Un par de primos hermanos que
venden telas, la sexy encargada de un local de Internet financiado por su
amante, un matrimonio de hermanos coreanos refugiados tras la vidriera de su
negocio de feng shui, una agencia de viajes que enmascara una mesa de
dinero. Y nada termina de ser lo que parece en ese microcosmos... que es la
Argentina. Nos guste o no
–y
creo que el costumbrismo, como la galería, atrasa varios años–,
el libreto está plagado de momentos de humor que recuerdan al mejor Woody
Allen pero con color local, y seguramente tendrán buen impacto en el
público. La mirada costumbrista de Burman se detiene en el punto justo antes
de caer en el sentimentalismo, gracias al guión que coescribió junto a
Marcelo Birmajer, narrador cuyos trabajos también se concentran
obsesivamente en la realidad judeo-porteña y del barrio del Once.
Volviendo a la galería,
digamos que Ariel Makaroff ayuda a su madre en su negocio de lencería,
aunque no se entiende muy bien en qué consiste esa ayuda. En todo caso,
Ariel no cesa de errar por el barrio en busca de algo, y la extraordinaria
fotografía de Ramiro Civita lo acompaña, nerviosa, fragmentaria,
ubicuamente. Ya se ha dicho bastante sobre la condición de alter ego
de Burman del actor Daniel Hendler, que aquí vuelve a ser protagonista
(hasta se los comparó con la dupla que hicieron François Truffaut y
Jean-Pierre Léaud). En la entrevista que tuve con Hendler durante el rodaje
de este film, él me confirmó esa suerte de identificación que existe entre
ambos. Hendler sabe muy bien cuál es su talento, y rechaza los papeles que
no le cuadran. Nuevamente encarna a ese personaje que conocemos bien, quien
parece haber salido de El fondo del mar para deambular por la galería
del Once: ex estudiante de arquitectura, con problemas para relacionarse con
las mujeres, sueña con irse de ese mundo asfixiante y emigrar a Europa. Uno
de los momentos más logrados es su entrevista con un funcionario del
consulado polaco, donde tramita un pasaporte europeo.
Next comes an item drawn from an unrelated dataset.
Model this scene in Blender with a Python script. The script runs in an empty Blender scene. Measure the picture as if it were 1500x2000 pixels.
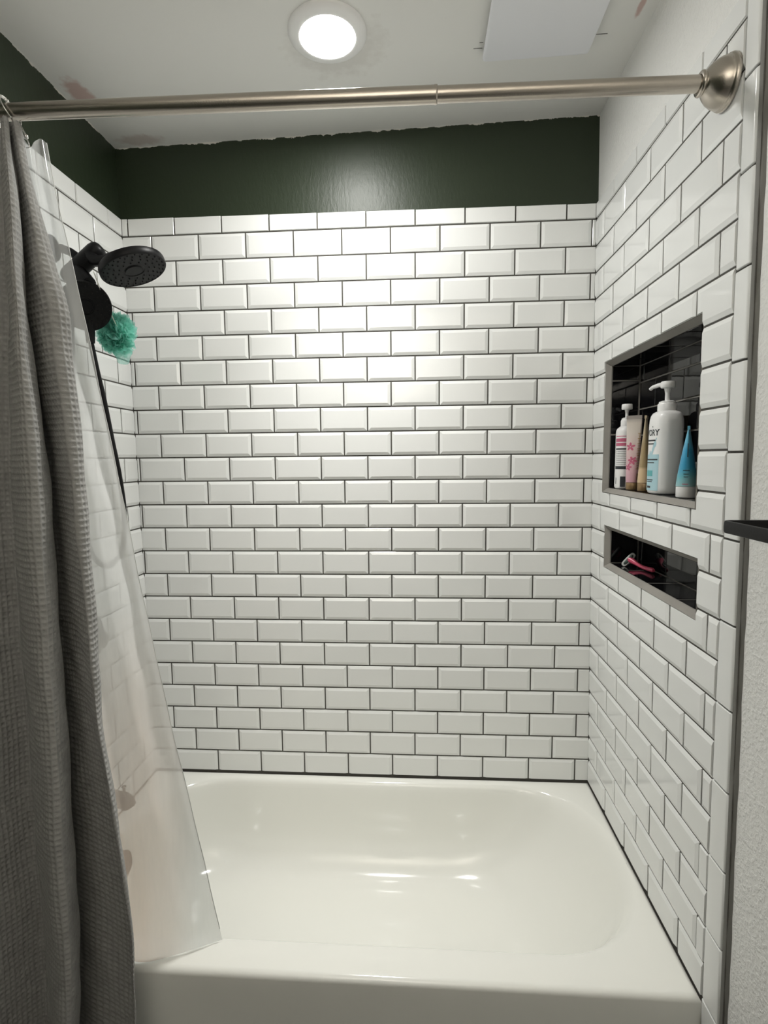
import bpy, bmesh, math, random
import numpy as np
from mathutils import Vector, Matrix

random.seed(7)
rng = np.random.default_rng(7)
scn = bpy.context.scene
COL = scn.collection

# ------------------------------------------------------------------ camera
cam_d = bpy.data.cameras.new('camera')
cam = bpy.data.objects.new('camera', cam_d); COL.objects.link(cam)
cam_d.sensor_fit = 'VERTICAL'; cam_d.sensor_height = 36.0; cam_d.sensor_width = 27.0
cam_d.lens = 1038.41 / 2000 * 36.0
cam_d.clip_start = 0.02
_rt = Vector((0.997896128, 0.064067743, -0.009931862))
_dn = Vector((-0.003441669, -0.100627267, -0.994918242))
_fw = Vector((-0.064741583, 0.992859243, -0.100195060))
_c = Vector((-0.549696, -1.756603, 1.104982))
cam.matrix_world = Matrix(((_rt.x, -_dn.x, -_fw.x, _c.x), (_rt.y, -_dn.y, -_fw.y, _c.y),
                           (_rt.z, -_dn.z, -_fw.z, _c.z), (0, 0, 0, 1)))
scn.camera = cam

# ------------------------------------------------------------------ world and exposure
w = bpy.data.worlds.new('world'); scn.world = w; w.use_nodes = True
w.node_tree.nodes['Background'].inputs[0].default_value = (0.9, 0.95, 1, 1)
w.node_tree.nodes['Background'].inputs[1].default_value = 0.02
scn.view_settings.view_transform = 'Standard'
scn.view_settings.look = 'None'
scn.view_settings.gamma = 1
scn.view_settings.use_curve_mapping = False
scn.view_settings.exposure = 0.0
LAMP = 192.0          # radiance of the shower light's diffuser
BEAM = 3.05           # watts of an area light added under it, aimed down to raise the lower parts
BEAM_SPREAD = 80
ADDED_FILL = 74.0      # radiance of a fill uplight added behind the camera, out of view

# ------------------------------------------------------------------ materials
def node_mat(name):
    m = bpy.data.materials.new(name); m.use_nodes = True
    nt = m.node_tree
    return m, nt, nt.nodes['Principled BSDF']

def N(nt, kind, **kw):
    n = nt.nodes.new(kind)
    for k, v in kw.items():
        if k in ('operation', 'blend_type', 'data_type', 'noise_dimensions', 'feature', 'distance', 'vector_type'):
            setattr(n, k, v)
        else:
            n.inputs[k].default_value = v
    return n

def L(nt, a, b): nt.links.new(a, b)

def simple(name, col, rough=0.5, metal=0.0, bump=0.0, scale=200.0, coat=0.0, vary=0.0, spec=0.5, detail=2.0, vscale=6.0):
    m, nt, p = node_mat(name)
    p.inputs['Base Color'].default_value = (*col, 1)
    p.inputs['Roughness'].default_value = rough
    p.inputs['Metallic'].default_value = metal
    p.inputs['Coat Weight'].default_value = coat
    p.inputs['Coat Roughness'].default_value = 0.05
    p.inputs['Specular IOR Level'].default_value = spec
    tc = N(nt, 'ShaderNodeTexCoord')
    if bump:
        t = N(nt, 'ShaderNodeTexNoise', Scale=scale, Detail=detail)
        b = N(nt, 'ShaderNodeBump', Strength=bump, Distance=0.002)
        L(nt, tc.outputs['Object'], t.inputs['Vector']); L(nt, t.outputs['Fac'], b.inputs['Height'])
        L(nt, b.outputs['Normal'], p.inputs['Normal'])
    if vary:
        t2 = N(nt, 'ShaderNodeTexNoise', Scale=vscale, Detail=4.0)
        mx = N(nt, 'ShaderNodeMix', data_type='RGBA')
        mx.inputs['A'].default_value = (*[c * (1 - vary) for c in col], 1)
        mx.inputs['B'].default_value = (*[min(1, c * (1 + vary)) for c in col], 1)
        L(nt, tc.outputs['Object'], t2.inputs['Vector']); L(nt, t2.outputs['Fac'], mx.inputs['Factor'])
        L(nt, mx.outputs['Result'], p.inputs['Base Color'])
    return m

M = {}
M['tile'] = simple('glazed white tile', (0.865, 0.875, 0.86), 0.09, bump=0.05, scale=28, spec=0.5)
M['bullnose'] = simple('glazed white trim tile', (0.865, 0.875, 0.86), 0.12, bump=0.05, scale=25)
M['tile_black'] = simple('glazed black tile', (0.0045, 0.0045, 0.0055), 0.05, bump=0.06, scale=22)
M['grout'] = simple('dark grey grout', (0.085, 0.080, 0.070), 0.9, bump=0.6, scale=700, vary=0.25, vscale=9)
M['grout_niche'] = simple('grey niche grout', (0.30, 0.285, 0.26), 0.85, bump=0.5, scale=700, vary=0.2, vscale=12)
M['enamel'] = simple('white tub enamel', (0.86, 0.86, 0.81), 0.10, coat=0.3, bump=0.03, scale=9)
M['nickel'] = simple('brushed nickel', (0.50, 0.455, 0.40), 0.27, metal=1.0, bump=0.05, scale=500)
M['chrome'] = simple('polished wire', (0.75, 0.74, 0.72), 0.15, metal=1.0)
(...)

Mientras se decide, la
historia transcurre fragmentariamente a lo largo de distintas viñetas de
situaciones, momentos de intimidad, cuadros psicológicos
–sin
que prime una historia lineal–
sostenidos por el punto de vista de Ariel, que hace las veces de "narrador
oficial" del film.
Este año
abundan las películas acerca del vínculo padre-hijo (otras fueron El gran
pez, Las invasiones bárbaras, y suponemos que en algún momento
proyectarán la alemana Goodbye Lenin). En este caso, el padre se fue
a la guerra del Yom Kippur y nunca más volvió, y el muchacho arrastra ese
tema sin resolver, el cual parece ser la clave de su inseguridad y sus
dudas.
Todo el
elenco es ajustadísimo, desde la luminosa Adriana Aizemberg, quien sabe dar
a la madre los matices de seducción y de ternura de una mujer madura,
pasando por Diego Korol hasta llegar a la veterana Rosita Londner, como la
abuela con su inevitable recuerdo del Holocausto, quien después de los
títulos y fuera de su personaje nos regala una canción tradicional judía.